Dataset excerpt:
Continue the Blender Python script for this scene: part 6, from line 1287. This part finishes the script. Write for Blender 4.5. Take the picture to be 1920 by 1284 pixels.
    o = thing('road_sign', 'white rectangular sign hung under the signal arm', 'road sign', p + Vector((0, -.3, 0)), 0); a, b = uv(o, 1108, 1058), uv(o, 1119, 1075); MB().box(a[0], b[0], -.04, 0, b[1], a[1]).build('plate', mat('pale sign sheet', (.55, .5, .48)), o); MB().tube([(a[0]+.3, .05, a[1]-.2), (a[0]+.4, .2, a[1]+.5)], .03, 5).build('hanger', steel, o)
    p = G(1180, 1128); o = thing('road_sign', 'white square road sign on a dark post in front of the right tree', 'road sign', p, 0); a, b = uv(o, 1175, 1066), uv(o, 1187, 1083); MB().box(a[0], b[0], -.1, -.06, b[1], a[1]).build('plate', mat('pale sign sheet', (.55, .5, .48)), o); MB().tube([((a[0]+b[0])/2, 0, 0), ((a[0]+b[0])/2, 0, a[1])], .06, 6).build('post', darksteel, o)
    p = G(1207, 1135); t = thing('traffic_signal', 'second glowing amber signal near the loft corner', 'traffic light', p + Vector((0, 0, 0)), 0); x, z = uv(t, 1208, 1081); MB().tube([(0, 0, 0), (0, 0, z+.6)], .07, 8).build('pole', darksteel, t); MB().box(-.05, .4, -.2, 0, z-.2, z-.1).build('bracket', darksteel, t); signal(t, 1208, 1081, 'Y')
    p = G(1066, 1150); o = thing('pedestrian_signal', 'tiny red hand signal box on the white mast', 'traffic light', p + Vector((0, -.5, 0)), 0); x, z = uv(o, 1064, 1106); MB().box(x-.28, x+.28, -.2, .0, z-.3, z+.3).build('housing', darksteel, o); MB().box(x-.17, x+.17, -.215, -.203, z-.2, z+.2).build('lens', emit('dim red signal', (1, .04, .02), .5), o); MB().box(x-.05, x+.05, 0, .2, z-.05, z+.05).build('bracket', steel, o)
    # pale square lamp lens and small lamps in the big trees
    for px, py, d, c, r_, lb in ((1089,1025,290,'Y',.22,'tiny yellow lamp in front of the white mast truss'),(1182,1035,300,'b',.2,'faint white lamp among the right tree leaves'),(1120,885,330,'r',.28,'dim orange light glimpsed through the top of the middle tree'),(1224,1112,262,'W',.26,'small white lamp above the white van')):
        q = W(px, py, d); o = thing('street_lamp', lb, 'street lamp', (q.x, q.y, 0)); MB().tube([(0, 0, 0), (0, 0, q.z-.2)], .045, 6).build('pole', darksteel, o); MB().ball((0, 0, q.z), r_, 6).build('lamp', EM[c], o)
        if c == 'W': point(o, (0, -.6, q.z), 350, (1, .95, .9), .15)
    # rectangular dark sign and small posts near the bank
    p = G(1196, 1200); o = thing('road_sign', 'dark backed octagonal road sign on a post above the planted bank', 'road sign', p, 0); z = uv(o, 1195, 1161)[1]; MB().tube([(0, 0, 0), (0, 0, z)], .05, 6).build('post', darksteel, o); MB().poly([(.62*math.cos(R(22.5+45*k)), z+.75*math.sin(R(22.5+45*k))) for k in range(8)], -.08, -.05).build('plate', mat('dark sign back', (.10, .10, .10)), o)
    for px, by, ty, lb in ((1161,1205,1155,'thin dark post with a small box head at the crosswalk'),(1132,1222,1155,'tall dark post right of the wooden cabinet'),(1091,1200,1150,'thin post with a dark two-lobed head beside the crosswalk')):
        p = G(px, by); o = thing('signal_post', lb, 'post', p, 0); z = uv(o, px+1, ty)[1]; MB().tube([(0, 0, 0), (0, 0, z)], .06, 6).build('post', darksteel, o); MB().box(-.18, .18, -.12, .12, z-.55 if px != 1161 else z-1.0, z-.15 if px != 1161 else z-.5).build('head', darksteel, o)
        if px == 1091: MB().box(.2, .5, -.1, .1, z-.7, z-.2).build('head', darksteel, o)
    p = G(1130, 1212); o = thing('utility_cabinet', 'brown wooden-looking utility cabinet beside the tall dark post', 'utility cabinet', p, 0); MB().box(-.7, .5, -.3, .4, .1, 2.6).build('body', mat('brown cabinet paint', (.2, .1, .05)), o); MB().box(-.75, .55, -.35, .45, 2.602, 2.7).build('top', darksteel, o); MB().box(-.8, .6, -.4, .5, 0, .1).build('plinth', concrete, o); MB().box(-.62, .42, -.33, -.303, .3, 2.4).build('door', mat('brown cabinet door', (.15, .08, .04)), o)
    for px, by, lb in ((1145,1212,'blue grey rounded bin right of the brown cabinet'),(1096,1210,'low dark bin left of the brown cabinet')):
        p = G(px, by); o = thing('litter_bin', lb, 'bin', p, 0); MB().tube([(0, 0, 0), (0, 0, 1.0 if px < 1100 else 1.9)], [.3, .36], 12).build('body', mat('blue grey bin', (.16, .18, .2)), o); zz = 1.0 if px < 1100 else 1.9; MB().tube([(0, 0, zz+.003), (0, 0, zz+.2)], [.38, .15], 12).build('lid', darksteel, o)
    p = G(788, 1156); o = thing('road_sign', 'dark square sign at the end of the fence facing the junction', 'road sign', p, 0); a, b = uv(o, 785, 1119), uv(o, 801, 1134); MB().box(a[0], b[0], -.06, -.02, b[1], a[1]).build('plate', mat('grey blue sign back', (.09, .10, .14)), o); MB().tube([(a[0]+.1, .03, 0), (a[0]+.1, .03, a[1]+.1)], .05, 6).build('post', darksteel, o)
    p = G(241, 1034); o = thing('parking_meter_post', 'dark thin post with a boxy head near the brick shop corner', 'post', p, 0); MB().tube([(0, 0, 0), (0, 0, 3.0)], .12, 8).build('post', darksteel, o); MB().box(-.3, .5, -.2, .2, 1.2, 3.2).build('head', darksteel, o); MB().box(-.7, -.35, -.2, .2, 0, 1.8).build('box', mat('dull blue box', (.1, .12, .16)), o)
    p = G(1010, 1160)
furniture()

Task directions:
Would you give the material above again, complete and exact?

Answer for the task:
Continue the Blender Python script for this scene: part 6, from line 1287. This part finishes the script. Write for Blender 4.5. Take the picture to be 1920 by 1284 pixels.
    o = thing('road_sign', 'white rectangular sign hung under the signal arm', 'road sign', p + Vector((0, -.3, 0)), 0); a, b = uv(o, 1108, 1058), uv(o, 1119, 1075); MB().box(a[0], b[0], -.04, 0, b[1], a[1]).build('plate', mat('pale sign sheet', (.55, .5, .48)), o); MB().tube([(a[0]+.3, .05, a[1]-.2), (a[0]+.4, .2, a[1]+.5)], .03, 5).build('hanger', steel, o)
    p = G(1180, 1128); o = thing('road_sign', 'white square road sign on a dark post in front of the right tree', 'road sign', p, 0); a, b = uv(o, 1175, 1066), uv(o, 1187, 1083); MB().box(a[0], b[0], -.1, -.06, b[1], a[1]).build('plate', mat('pale sign sheet', (.55, .5, .48)), o); MB().tube([((a[0]+b[0])/2, 0, 0), ((a[0]+b[0])/2, 0, a[1])], .06, 6).build('post', darksteel, o)
    p = G(1207, 1135); t = thing('traffic_signal', 'second glowing amber signal near the loft corner', 'traffic light', p + Vector((0, 0, 0)), 0); x, z = uv(t, 1208, 1081); MB().tube([(0, 0, 0), (0, 0, z+.6)], .07, 8).build('pole', darksteel, t); MB().box(-.05, .4, -.2, 0, z-.2, z-.1).build('bracket', darksteel, t); signal(t, 1208, 1081, 'Y')
    p = G(1066, 1150); o = thing('pedestrian_signal', 'tiny red hand signal box on the white mast', 'traffic light', p + Vector((0, -.5, 0)), 0); x, z = uv(o, 1064, 1106); MB().box(x-.28, x+.28, -.2, .0, z-.3, z+.3).build('housing', darksteel, o); MB().box(x-.17, x+.17, -.215, -.203, z-.2, z+.2).build('lens', emit('dim red signal', (1, .04, .02), .5), o); MB().box(x-.05, x+.05, 0, .2, z-.05, z+.05).build('bracket', steel, o)
    # pale square lamp lens and small lamps in the big trees
    for px, py, d, c, r_, lb in ((1089,1025,290,'Y',.22,'tiny yellow lamp in front of the white mast truss'),(1182,1035,300,'b',.2,'faint white lamp among the right tree leaves'),(1120,885,330,'r',.28,'dim orange light glimpsed through the top of the middle tree'),(1224,1112,262,'W',.26,'small white lamp above the white van')):
        q = W(px, py, d); o = thing('street_lamp', lb, 'street lamp', (q.x, q.y, 0)); MB().tube([(0, 0, 0), (0, 0, q.z-.2)], .045, 6).build('pole', darksteel, o); MB().ball((0, 0, q.z), r_, 6).build('lamp', EM[c], o)
        if c == 'W': point(o, (0, -.6, q.z), 350, (1, .95, .9), .15)
    # rectangular dark sign and small posts near the bank
    p = G(1196, 1200); o = thing('road_sign', 'dark backed octagonal road sign on a post above the planted bank', 'road sign', p, 0); z = uv(o, 1195, 1161)[1]; MB().tube([(0, 0, 0), (0, 0, z)], .05, 6).build('post', darksteel, o); MB().poly([(.62*math.cos(R(22.5+45*k)), z+.75*math.sin(R(22.5+45*k))) for k in range(8)], -.08, -.05).build('plate', mat('dark sign back', (.10, .10, .10)), o)
    for px, by, ty, lb in ((1161,1205,1155,'thin dark post with a small box head at the crosswalk'),(1132,1222,1155,'tall dark post right of the wooden cabinet'),(1091,1200,1150,'thin post with a dark two-lobed head beside the crosswalk')):
        p = G(px, by); o = thing('signal_post', lb, 'post', p, 0); z = uv(o, px+1, ty)[1]; MB().tube([(0, 0, 0), (0, 0, z)], .06, 6).build('post', darksteel, o); MB().box(-.18, .18, -.12, .12, z-.55 if px != 1161 else z-1.0, z-.15 if px != 1161 else z-.5).build('head', darksteel, o)
        if px == 1091: MB().box(.2, .5, -.1, .1, z-.7, z-.2).build('head', darksteel, o)
    p = G(1130, 1212); o = thing('utility_cabinet', 'brown wooden-looking utility cabinet beside the tall dark post', 'utility cabinet', p, 0); MB().box(-.7, .5, -.3, .4, .1, 2.6).build('body', mat('brown cabinet paint', (.2, .1, .05)), o); MB().box(-.75, .55, -.35, .45, 2.602, 2.7).build('top', darksteel, o); MB().box(-.8, .6, -.4, .5, 0, .1).build('plinth', concrete, o); MB().box(-.62, .42, -.33, -.303, .3, 2.4).build('door', mat('brown cabinet door', (.15, .08, .04)), o)
    for px, by, lb in ((1145,1212,'blue grey rounded bin right of the brown cabinet'),(1096,1210,'low dark bin left of the brown cabinet')):
        p = G(px, by); o = thing('litter_bin', lb, 'bin', p, 0); MB().tube([(0, 0, 0), (0, 0, 1.0 if px < 1100 else 1.9)], [.3, .36], 12).build('body', mat('blue grey bin', (.16, .18, .2)), o); zz = 1.0 if px < 1100 else 1.9; MB().tube([(0, 0, zz+.003), (0, 0, zz+.2)], [.38, .15], 12).build('lid', darksteel, o)
    p = G(788, 1156); o = thing('road_sign', 'dark square sign at the end of the fence facing the junction', 'road sign', p, 0); a, b = uv(o, 785, 1119), uv(o, 801, 1134); MB().box(a[0], b[0], -.06, -.02, b[1], a[1]).build('plate', mat('grey blue sign back', (.09, .10, .14)), o); MB().tube([(a[0]+.1, .03, 0), (a[0]+.1, .03, a[1]+.1)], .05, 6).build('post', darksteel, o)
    p = G(241, 1034); o = thing('parking_meter_post', 'dark thin post with a boxy head near the brick shop corner', 'post', p, 0); MB().tube([(0, 0, 0), (0, 0, 3.0)], .12, 8).build('post', darksteel, o); MB().box(-.3, .5, -.2, .2, 1.2, 3.2).build('head', darksteel, o); MB().box(-.7, -.35, -.2, .2, 0, 1.8).build('box', mat('dull blue box', (.1, .12, .16)), o)
    p = G(1010, 1160)
furniture()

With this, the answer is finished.